In 1991, I came across cartoonist Daniel Clowes’s hilariously accurate short comic strip “Art School Confidential,” an undercover expose of everything wrong with art school – what Mr. Clowes (BFA Pratt Institute 1984) only half-sarcastically refers to as “the biggest scam of the century!” In the interest of full disclosure, I should mention that I went to art school and studied art in graduate school (which, though actually a university, was more like an art school within a real school), and I taught at art school for 13 years.

The comic strip “Art School Confidential” examines the low end of the art school spectrum – the “types” of students, professors, assignments, critiques, artworks, dreams, and dissolutions encountered in what are probably some of the worst courses being taught under the guise of higher education. It has since been expanded into a screenplay by Mr. Clowes, who also wrote “Ghost World,” both of which were directed by Terry Zwigoff. A few of the comic strip’s characters and situations are nodded to in the film, but most of the wit, truth, irony, range, and surprise in the original are absent.

The film teeters between slapstick, thriller, farce, angry parody, and creepy, fictional documentary. There are flashes of truth: character types, all of which are thinly drawn; art world in-jokes and politics, many of which feel dated, as if we were watching a 1980s period film, and the seemingly gay, clueless Professor Sandiford (John Malkovich), who has nothing to teach and who, with his hand on a student’s knee, tells him, “At your age, it’s essential that you learn to experiment with all different kinds of art and philosophies and lifestyles.” But mostly the film, which admittedly is at times very funny, offers nothing more than a series of one-liners, cliches, and vignettes that never quite come together.

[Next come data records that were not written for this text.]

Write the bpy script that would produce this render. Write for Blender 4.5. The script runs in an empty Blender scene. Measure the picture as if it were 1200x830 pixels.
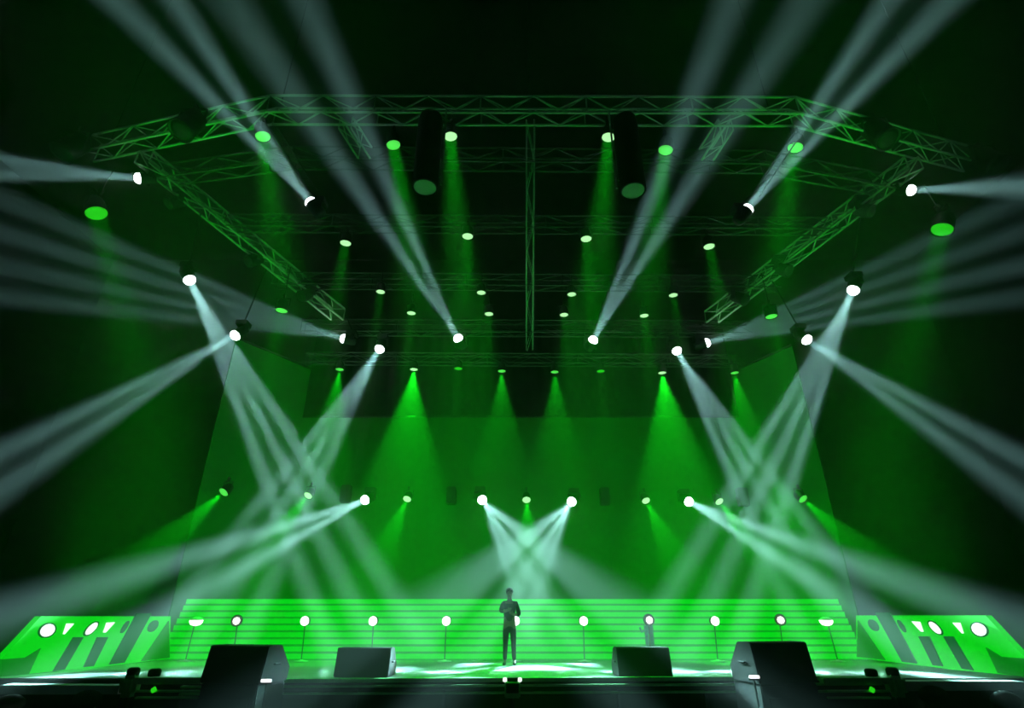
import bpy, bmesh, math, random
from mathutils import Vector, Matrix, Quaternion
random.seed(7)
S = bpy.context.scene
COL = S.collection
PI = math.pi
V = Vector

# ------------------------------------------------------------------ camera
CAM = V((0, 0, 1.22)); TILT = math.radians(25.3); FPX = 640.0
CF = V((0, math.cos(TILT), math.sin(TILT))); CU = V((0, -math.sin(TILT), math.cos(TILT)))
cd = bpy.data.cameras.new('camera'); cam = bpy.data.objects.new('camera', cd); COL.objects.link(cam)
cam.location = CAM; cam.rotation_euler = (PI/2 + TILT, 0, 0)
cd.sensor_width = 36; cd.lens = FPX/1200*36; cd.clip_end = 300
S.camera = cam
def ray(px, py): return CF + CU*((415-py)/FPX) + V((1, 0, 0))*((px-600)/FPX)
def at(px, py, Y): d = ray(px, py); return CAM + d*(Y/d.y)
def atz(px, py, z): d = ray(px, py); return CAM + d*((z-CAM.z)/d.z)
def on_plane(px, py, p0, n): d = ray(px, py); return CAM + d*((p0-CAM).dot(n)/d.dot(n))
RAKE_N = V((0, .62, 1)).normalized()
def rake(px, py, off=0.0): return on_plane(px, py, V((0, 13.0, 15.6-off)), RAKE_N)   # the roof grid drops towards the back

# ------------------------------------------------------------------ look
S.view_settings.view_transform = 'Standard'; S.view_settings.look = 'None'
S.view_settings.exposure = 0; S.view_settings.gamma = 1; S.view_settings.use_curve_mapping = False
S.cycles.use_denoising = True
S.cycles.max_bounces = 4; S.cycles.diffuse_bounces = 2; S.cycles.glossy_bounces = 2; S.cycles.volume_bounces = 0
S.cycles.light_sampling_threshold = 0.0
S.cycles.sample_clamp_direct = 0; S.cycles.sample_clamp_indirect = 3
HAZE = 0.014
w = bpy.data.worlds.new('hall_air'); S.world = w; w.use_nodes = True
nt = w.node_tree; nt.nodes.clear()
wo = nt.nodes.new('ShaderNodeOutputWorld'); bg = nt.nodes.new('ShaderNodeBackground'); vs = nt.nodes.new('ShaderNodeVolumeScatter')
bg.inputs[0].default_value = (0, 0, 0, 1); bg.inputs[1].default_value = 0
vs.inputs['Color'].default_value = (1, 1, 1, 1); vs.inputs['Density'].default_value = HAZE; vs.inputs['Anisotropy'].default_value = 0.0
nt.links.new(bg.outputs[0], wo.inputs['Surface']); nt.links.new(vs.outputs[0], wo.inputs['Volume'])

# ------------------------------------------------------------------ materials
def mat(name, col, rough=.5, metal=0, emit=None, es=0, noise=0, nscale=8, spec=.5, sample=False):
    m = bpy.data.materials.new(name); m.use_nodes = True
    n = m.node_tree; b = n.nodes['Principled BSDF']
    b.inputs['Base Color'].default_value = (*col, 1); b.inputs['Roughness'].default_value = rough; b.inputs['Metallic'].default_value = metal
    b.inputs['Specular IOR Level'].default_value = spec
    if noise:
        tc = n.nodes.new('ShaderNodeTexCoord'); t = n.nodes.new('ShaderNodeTexNoise'); t.inputs['Scale'].default_value = nscale; t.inputs['Detail'].default_value = 5
        r = n.nodes.new('ShaderNodeValToRGB')
        r.color_ramp.elements[0].position = .3; r.color_ramp.elements[1].position = .7
        r.color_ramp.elements[0].color = (*[c*(1-noise) for c in col], 1); r.color_ramp.elements[1].color = (*[min(1, c*(1+noise)) for c in col], 1)
        n.links.new(tc.outputs['Object'], t.inputs['Vector']); n.links.new(t.outputs['Fac'], r.inputs[0]); n.links.new(r.outputs[0], b.inputs['Base Color'])
    if emit:
        b.inputs['Emission Color'].default_value = (*emit, 1); b.inputs['Emission Strength'].default_value = es
        m.cycles.emission_sampling = 'AUTO' if sample else 'NONE'
    return m
M = {}
M['hall'] = mat('hall_black', (.012, .014, .013), .9, noise=.3, nscale=.6, spec=.1)
M['deck'] = mat('stage_deck', (.15, .19, .17), .5, noise=.12, nscale=1.5, spec=.4)
M['black'] = mat('black_metal', (.012, .013, .013), .55, .2, noise=.2, nscale=14)
M['cloth'] = mat('black_cloth', (.01, .011, .01), .95, noise=.3, nscale=3, spec=.05)
M['alu'] = mat('truss_aluminium', (.68, .8, .69), .5, .1, noise=.08, nscale=6)
M['alu_dim'] = mat('dimmed_metal', (.13, .155, .135), .5, .3, noise=.15, nscale=6)  # darker copy of the aluminium; dimness of the rear trusses put into colour
M['rubber'] = mat('black_rubber', (.015, .015, .015), .8)
M['lens_w'] = mat('white_lens', (.9, .95, .95), .2, emit=(.92, 1, .98), es=9)
M['lens_g'] = mat('green_lens', (.2, .5, .2), .2, emit=(.10, .9, .09), es=1.0)
M['lens_gw'] = mat('pale_green_lens', (.4, .6, .4), .2, emit=(.5, 1, .45), es=1.25)
M['lens_gd'] = mat('dim_green_lens', (.1, .3, .1), .2, emit=(.02, .62, .01), es=1)
M['bulb'] = mat('warm_white_bulb', (1, 1, .95), .3, emit=(1, 1, .9), es=4)
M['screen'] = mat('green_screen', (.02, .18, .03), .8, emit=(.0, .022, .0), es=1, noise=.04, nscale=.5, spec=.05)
M['step'] = mat('green_lit_step', (.015, .2, .02), .6, emit=(.0, .74, .01), es=1, sample=True, spec=.1)
M['tread'] = mat('green_tread', (.01, .14, .02), .6, emit=(.0, .33, .01), es=1, spec=.1)
M['panel'] = mat('green_light_box', (.015, .16, .02), .6, emit=(.0, .74, .004), es=1, sample=True, spec=.1)
M['panel_dark'] = mat('dark_green_gel', (.008, .07, .015), .6, emit=(.0, .105, .012), es=1, spec=.1)
M['panel_mid'] = mat('mid_green_gel', (.01, .1, .015), .6, emit=(.0, .22, .004), es=1, spec=.1)
M['white_cut'] = mat('white_lit_opening', (.95, .95, .95), .4, emit=(1, .97, .97), es=1.4)
M['grille'] = mat('speaker_grille', (.02, .024, .021), .75, noise=.25, nscale=60)
M['cabinet'] = mat('speaker_cabinet', (.016, .018, .017), .6, noise=.15, nscale=20)
M['tube_end'] = mat('tube_end_cloth', (.35, .5, .37), .7, noise=.2, nscale=40)
M['kerb'] = mat('grey_kerb', (.42, .5, .46), .7, noise=.15, nscale=4)
M['green_tint'] = mat('green_tinted_metal', (.2, .62, .24), .5, noise=.15, nscale=10)  # green light falling on the edge rails is put into this base colour
M['skin'] = mat('skin', (.22, .12, .08), .55)
M['hair'] = mat('dark_hair', (.008, .007, .006), .9, spec=.05)
M['shirt'] = mat('dark_shirt', (.016, .024, .02), .95, noise=.2, nscale=30, spec=.05)
M['trousers'] = mat('dark_trousers', (.012, .016, .014), .95, noise=.2, nscale=30, spec=.05)
M['shoe'] = mat('black_leather', (.008, .008, .008), .4)
M['teal'] = mat('teal_cover', (.08, .5, .3), .8, noise=.2, nscale=12)

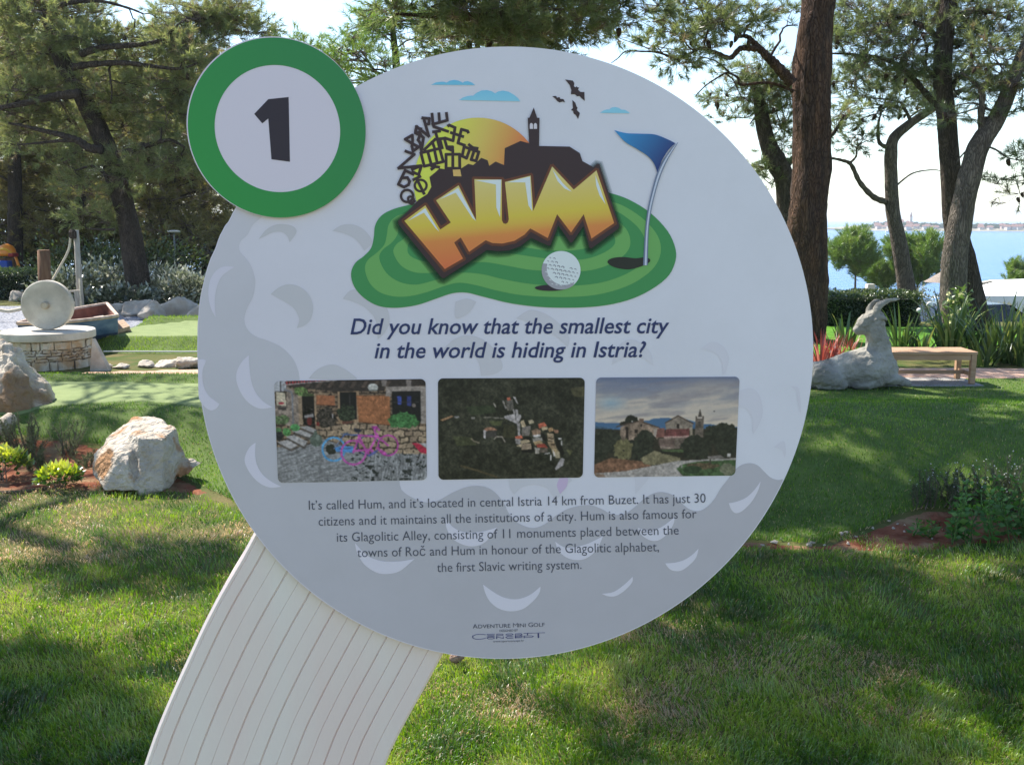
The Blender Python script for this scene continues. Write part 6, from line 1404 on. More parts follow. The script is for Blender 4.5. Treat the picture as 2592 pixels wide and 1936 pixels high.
# ------------------------------------------------------------------ the olive mill
mx, my = at(D((107, 750)), 10.5)[0], 10.5
mz = float(h(mx, my))
mill = thing('olive_mill', (mx, my, mz), 'round stone mill with an upright wheel on a dry-stone drum', 'mill')
M_wall = bpy.data.materials.new('dry_stone'); M_wall.use_nodes = True
M_wall = pm('dry_stone', (0.46, 0.38, 0.28), (0.62, 0.56, 0.47), scale=4, rough=.92, bump=.6, bscale=30, spec=.12, c3=(.46, .30, .17), s3=4.5)
M_joint = pm('wall_joint', (0.16, 0.125, 0.09), (0.28, 0.22, 0.16), scale=20, rough=1)
g = np.random.default_rng(3); m = MB(); zt = 0.0; Rr = .425; HH = at(C2((400, 1200)), 10.06)[2] - mz
m.lathe((mx, my, mz - .05), [(Rr - .022, 0), (Rr - .022, HH + .06)], 40, 1)
rows = []; zt = -.02
while zt < HH - .005:
    hh = min(g.choice([.03, .045, .06, .1, .11]), HH - zt); hh = HH - zt if HH - zt - hh < .025 else hh
    a = g.uniform(0, 1); aend = a + 2 * math.pi
    while a < aend - .02:
        w_ = min(g.uniform(.12, .40) * (.8 + 5 * hh), aend - a); w_ = aend - a if aend - a - w_ < .1 else w_
        gap = .005; a0, a1 = a + gap / Rr / 1.2, a + w_ - gap / Rr / 1.2; z0, z1 = zt + .001 + g.uniform(0, .003), zt + hh - .001 - g.uniform(0, .004); k = 5; ro = Rr + g.uniform(-.008, .010)
        v = []; jt = lambda: g.normal() * .0045
        for j in range(k):
            t = a0 + (a1 - a0) * j / (k - 1); e = .012 if j in (0, k - 1) else 0
            for zz, rr_ in ((z0, ro - .014), (z0 + .009, ro - e), (z1 - .009, ro - e), (z1, ro - .014)):
                rr2 = rr_ + jt(); v.append((mx + rr2 * math.cos(t), my + rr2 * math.sin(t), mz + zz + jt()))
        f = [(j * 4 + q, (j + 1) * 4 + q, (j + 1) * 4 + q + 1, j * 4 + q + 1) for j in range(k - 1) for q in range(3)] + [(0, 1, 2, 3), ((k - 1) * 4 + 3, (k - 1) * 4 + 2, (k - 1) * 4 + 1, (k - 1) * 4)]
        m.add(v, f, 0); a += w_
    zt += hh
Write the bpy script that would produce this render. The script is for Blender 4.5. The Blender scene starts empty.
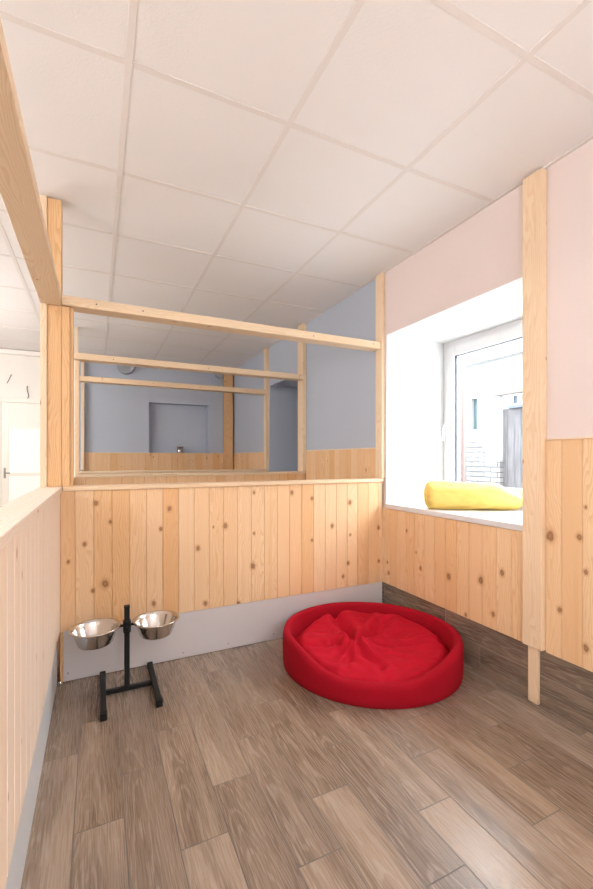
import bpy, bmesh, math, random
from mathutils import Vector, noise
C = bpy.context.scene.collection
SC = bpy.context.scene
R = random.Random(7)
PI = math.pi

# ------------------------------------------------------------------ materials
class NT:
    def __init__(s, name):
        s.m = bpy.data.materials.new(name); s.m.use_nodes = True
        s.t = s.m.node_tree; s.n = s.t.nodes; s.l = s.t.links
        s.b = s.n['Principled BSDF']
    def node(s, ty, **kw):
        n = s.n.new(ty)
        for k, v in kw.items(): setattr(n, k, v)
        return n
    def put(s, sock, v):
        if hasattr(v, 'is_output'): s.l.new(v, sock)
        elif v is not None: sock.default_value = v
    def math(s, op, a, b=None, c=None):
        n = s.node('ShaderNodeMath', operation=op)
        for i, v in enumerate((a, b, c)): s.put(n.inputs[i], v) if v is not None else None
        return n.outputs[0]
    def vmath(s, op, a, b=None):
        n = s.node('ShaderNodeVectorMath', operation=op)
        s.put(n.inputs[0], a)
        if b is not None: s.put(n.inputs[1], b)
        return n.outputs['Value'] if op in ('LENGTH', 'DISTANCE', 'DOT_PRODUCT') else n.outputs[0]
    def sep(s, v):
        n = s.node('ShaderNodeSeparateXYZ'); s.put(n.inputs[0], v); return n.outputs
    def comb(s, x, y, z=0.0):
        n = s.node('ShaderNodeCombineXYZ')
        for i, v in enumerate((x, y, z)): s.put(n.inputs[i], v)
        return n.outputs[0]
    def noise(s, v, scale, detail=3.0, rough=0.5, col=False):
        n = s.node('ShaderNodeTexNoise'); s.put(n.inputs['Vector'], v)
        n.inputs['Scale'].default_value = scale; n.inputs['Detail'].default_value = detail; n.inputs['Roughness'].default_value = rough
        return n.outputs['Color' if col else 'Fac']
    def white(s, v):
        n = s.node('ShaderNodeTexWhiteNoise'); s.put(n.inputs['Vector'], v); return n.outputs['Value']
    def smooth(s, v, a, b, lo=0.0, hi=1.0):
        n = s.node('ShaderNodeMapRange', interpolation_type='SMOOTHSTEP'); s.put(n.inputs[0], v)
        for i, q in enumerate((a, b, lo, hi)): s.put(n.inputs[1 + i], q)
        return n.outputs[0]
    def mix(s, f, a, b, mode='MIX'):
        n = s.node('ShaderNodeMix', data_type='RGBA', blend_type=mode)
        s.put(n.inputs['Factor'], f)
        for k, v in (('A', a), ('B', b)):
            k = [i for i in n.inputs if i.name == k and i.type == 'RGBA'][0]
            s.put(k, (*v, 1) if isinstance(v, tuple) and len(v) == 3 else v)
        return [o for o in n.outputs if o.type == 'RGBA'][0]
    def bump(s, h, strength=0.2, dist=0.01):
        n = s.node('ShaderNodeBump'); s.put(n.inputs['Height'], h)
        n.inputs['Strength'].default_value = strength; n.inputs['Distance'].default_value = dist
        s.l.new(n.outputs[0], s.b.inputs['Normal'])
    def fin(s, color, rough=0.5, metal=0.0, spec=0.5):
        s.put(s.b.inputs['Base Color'], (*color, 1) if isinstance(color, tuple) and len(color) == 3 else color)
        s.put(s.b.inputs['Roughness'], rough); s.put(s.b.inputs['Metallic'], metal)
        s.b.inputs['Specular IOR Level'].default_value = spec
        return s.m
    def pos(s): return s.node('ShaderNodeNewGeometry').outputs['Position']
    def obj(s): return s.node('ShaderNodeTexCoord').outputs['Object']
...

One of the reasons the film is a letdown is because often, in the comic strip, Mr. Clowes gets the details exactly right. We meet “self-obsessed neurotic art-girls who make their own clothes,” “Mr. Phantasy … he does a Frazetta-style painting of a Barbarian as the solution to every assignment,” “Mom … completely talentless, rich housewife with too much time on her hands,” and “everybody’s most dreaded model combo – the hideous, hirsute hippie girl and her freakish, poodle haired boyfriend.” Here, we also find the “desperate fellow [who] tried to pass off his trashed dorm room as a final project,” and the professor “who went for it: ‘As an expression of frustration this is not wholly invalid.'”

The fictional Strathmore Institute, set in a garbage-ridden New York, becomes merely a backdrop for what is basically a strangler thriller/love story, in which both plot lines, neither developed nor explored, clash with each other.The film’s “hero,” freshman painting major and virgin Jerome Platz (Max Minghella) begins the semester as a diligent, self-involved artist committed to his formless illustrations, looking to get laid, and to become “the next Picasso.” Soon, rather curiously, he will stop at nothing to become a famous art star, which he hopes will win him the heart of beautiful art model Audrey (Sophia Myles), with whom he has absolutely no chemistry.

Audrey is just a fickle, pretty face. Jerome, though cute, is totally ineffectual and unappealing as a character.He is spineless, dishonest, and whiney. When his artwork – horribly illustrative and sentimental pictures of Audrey – does not win her affections, he adopts another student’s equally trite style. When that does not work, he basically steals and passes off another artist’s bad work as his own – an outof-character act that ends tragically, without any remorse on his part or any humor for the audience. By then – mid-way through the film – I didn’t even want Jerome to get the girl.I wanted to see his neck wrung by the Strathmore Strangler.

Jim Broadbent is extremely convincing as the disgruntled, middle aged, alcoholic artist/sage – a no B.S. alum of Strathmore. Jerome’s roommate, film student Vince (Ethan Suplee), is just crazy enough to be taken seriously – a burst of welcome energy. And I will watch any movie in which I can see John Malkovich, Steve Buscemi, or Angelica Huston, but not even the combined weirdness and talents of these three unique artists can hold together, let alone rescue, “Art School Confidential.”